-- start of Record set --
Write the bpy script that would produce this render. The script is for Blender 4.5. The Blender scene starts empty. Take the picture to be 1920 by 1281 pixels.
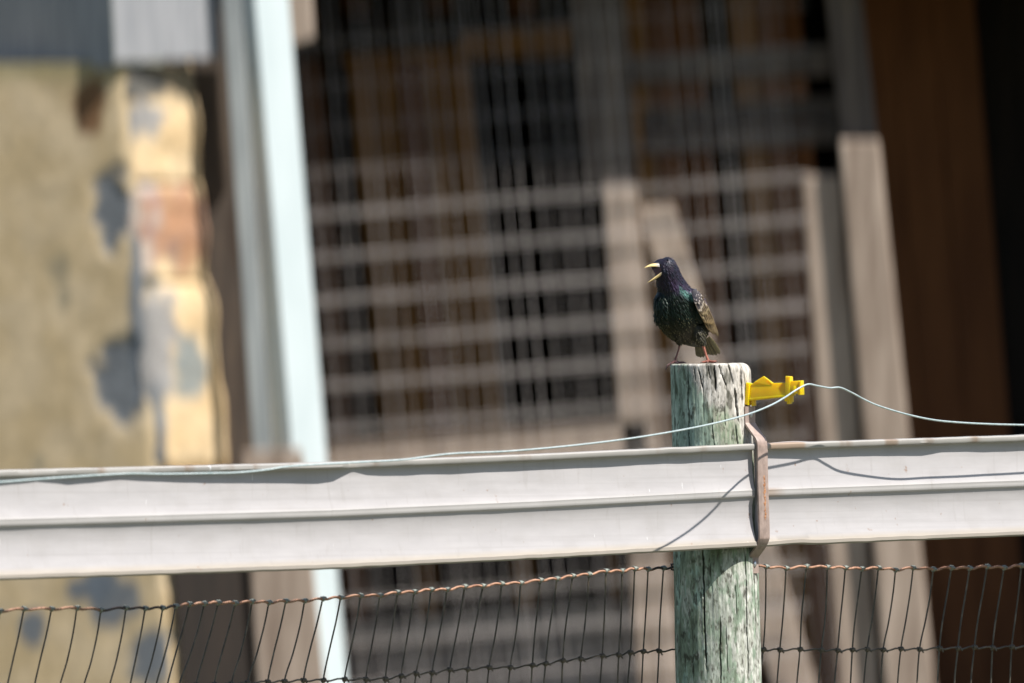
import bpy, bmesh, math, random
from mathutils import Vector, Matrix, Quaternion
from mathutils import noise as mnoise
random.seed(7)
scene = bpy.context.scene
COL = scene.collection

# ------------------------------------------------------------------ camera
CAM = Vector((0, -20, 1.4))
cd = bpy.data.cameras.new('camera'); cam = bpy.data.objects.new('camera', cd); COL.objects.link(cam)
cam.location = CAM; cam.rotation_euler = (math.radians(90), 0, 0)
cd.sensor_width = 36; cd.lens = 375; cd.clip_start = 0.1; cd.clip_end = 2000
cd.dof.use_dof = True; cd.dof.focus_distance = 19.97; cd.dof.aperture_fstop = 4.6; cd.dof.aperture_ratio = 1.6
scene.camera = cam
# ------------------------------------------------------------------ sky and sun
AZ, EL = math.radians(60), math.radians(55.8)
SUN = Vector((math.sin(AZ)*math.cos(EL), -math.cos(AZ)*math.cos(EL), math.sin(EL)))
w = bpy.data.worlds.new('World'); scene.world = w; w.use_nodes = True
nt = w.node_tree; bg = nt.nodes['Background']
sk = nt.nodes.new('ShaderNodeTexSky'); sk.sky_type = 'NISHITA'; sk.sun_disc = False
sk.sun_elevation = EL; sk.sun_rotation = math.atan2(SUN.x, SUN.y)
nt.links.new(sk.outputs[0], bg.inputs[0]); bg.inputs[1].default_value = 0.08
sl = bpy.data.lights.new('sun', 'SUN'); sl.energy = 5.0; sl.angle = math.radians(0.53); sl.color = (1, .955, .89)
so = bpy.data.objects.new('sun', sl); COL.objects.link(so); so.location = (10, -10, 20)
so.rotation_euler = (-SUN).to_track_quat('-Z', 'Y').to_euler()
vs = scene.view_settings; vs.view_transform = 'Standard'; vs.look = 'None'; vs.gamma = 1; vs.exposure = 0.32
scene.render.resolution_x = 1024; scene.render.resolution_y = 683

# ------------------------------------------------------------------ places: photograph pixel -> point at a distance
def P(px, py, Y):
    s = (Y + 20) / 20000
    return Vector(((px-960)*s, Y, 1.4 + (640.5-py)*s))
YAW = math.radians(42)
U = Vector((math.cos(YAW), math.sin(YAW), 0)); N = Vector((math.sin(YAW), -math.cos(YAW), 0)); Z = Vector((0, 0, 1))
PC = Vector((0.379, 0, 0))                       # post axis; the rail's panel plane stands 0.088 in front of it along N
def F(px, py, d):
    r = Vector(((px-960)/20000, 1, (640.5-py)/20000))
    k = (0.088 + d - N.dot(CAM-PC)) / N.dot(r)
    return CAM + r*k
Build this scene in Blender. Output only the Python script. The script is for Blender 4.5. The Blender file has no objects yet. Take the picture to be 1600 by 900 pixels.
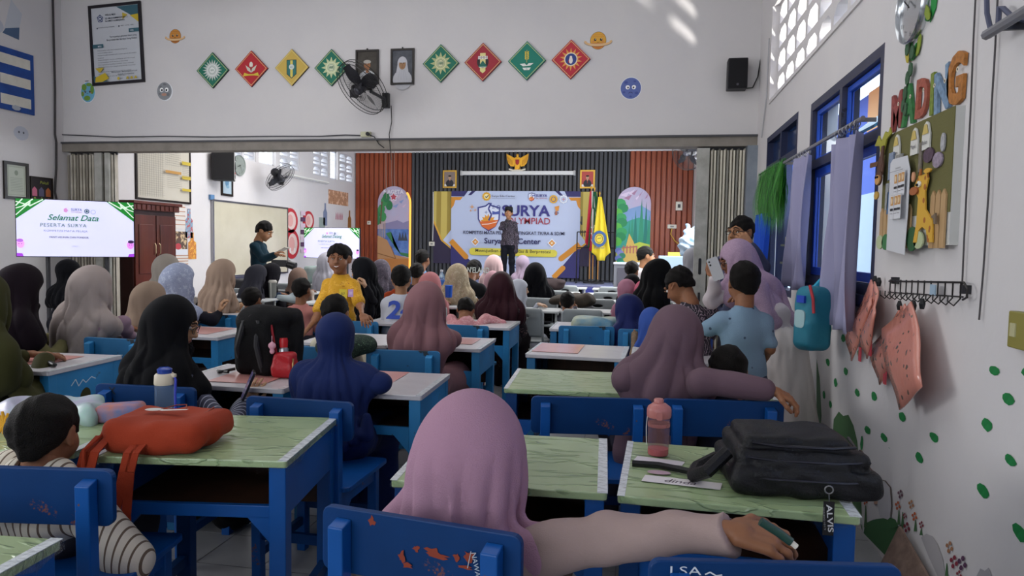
-- end of Record set --
• Short problem: Give back all entries exactly. No pictures belong in the copy.

• Full answer:
Write the bpy script that would produce this render. The script is for Blender 4.5. The Blender scene starts empty. Take the picture to be 1920 by 1281 pixels.
import bpy, bmesh, math, random
from mathutils import Vector, Matrix, Quaternion
from mathutils import noise as mnoise
random.seed(7)
scene = bpy.context.scene
COL = scene.collection

# ------------------------------------------------------------------ camera
CAM = Vector((0, -20, 1.4))
cd = bpy.data.cameras.new('camera'); cam = bpy.data.objects.new('camera', cd); COL.objects.link(cam)
cam.location = CAM; cam.rotation_euler = (math.radians(90), 0, 0)
cd.sensor_width = 36; cd.lens = 375; cd.clip_start = 0.1; cd.clip_end = 2000
cd.dof.use_dof = True; cd.dof.focus_distance = 19.97; cd.dof.aperture_fstop = 4.6; cd.dof.aperture_ratio = 1.6
scene.camera = cam
# ------------------------------------------------------------------ sky and sun
AZ, EL = math.radians(60), math.radians(55.8)
SUN = Vector((math.sin(AZ)*math.cos(EL), -math.cos(AZ)*math.cos(EL), math.sin(EL)))
w = bpy.data.worlds.new('World'); scene.world = w; w.use_nodes = True
nt = w.node_tree; bg = nt.nodes['Background']
sk = nt.nodes.new('ShaderNodeTexSky'); sk.sky_type = 'NISHITA'; sk.sun_disc = False
sk.sun_elevation = EL; sk.sun_rotation = math.atan2(SUN.x, SUN.y)
nt.links.new(sk.outputs[0], bg.inputs[0]); bg.inputs[1].default_value = 0.08
sl = bpy.data.lights.new('sun', 'SUN'); sl.energy = 5.0; sl.angle = math.radians(0.53); sl.color = (1, .955, .89)
so = bpy.data.objects.new('sun', sl); COL.objects.link(so); so.location = (10, -10, 20)
so.rotation_euler = (-SUN).to_track_quat('-Z', 'Y').to_euler()
vs = scene.view_settings; vs.view_transform = 'Standard'; vs.look = 'None'; vs.gamma = 1; vs.exposure = 0.32
scene.render.resolution_x = 1024; scene.render.resolution_y = 683

# ------------------------------------------------------------------ places: photograph pixel -> point at a distance
def P(px, py, Y):
    s = (Y + 20) / 20000
    return Vector(((px-960)*s, Y, 1.4 + (640.5-py)*s))
YAW = math.radians(42)
U = Vector((math.cos(YAW), math.sin(YAW), 0)); N = Vector((math.sin(YAW), -math.cos(YAW), 0)); Z = Vector((0, 0, 1))
PC = Vector((0.379, 0, 0))                       # post axis; the rail's panel plane stands 0.088 in front of it along N
def F(px, py, d):
    r = Vector(((px-960)/20000, 1, (640.5-py)/20000))
    k = (0.088 + d - N.dot(CAM-PC)) / N.dot(r)
    return CAM + r*k
Build this scene in Blender. Output only the Python script. The script is for Blender 4.5. The Blender file has no objects yet. Take the picture to be 1600 by 900 pixels.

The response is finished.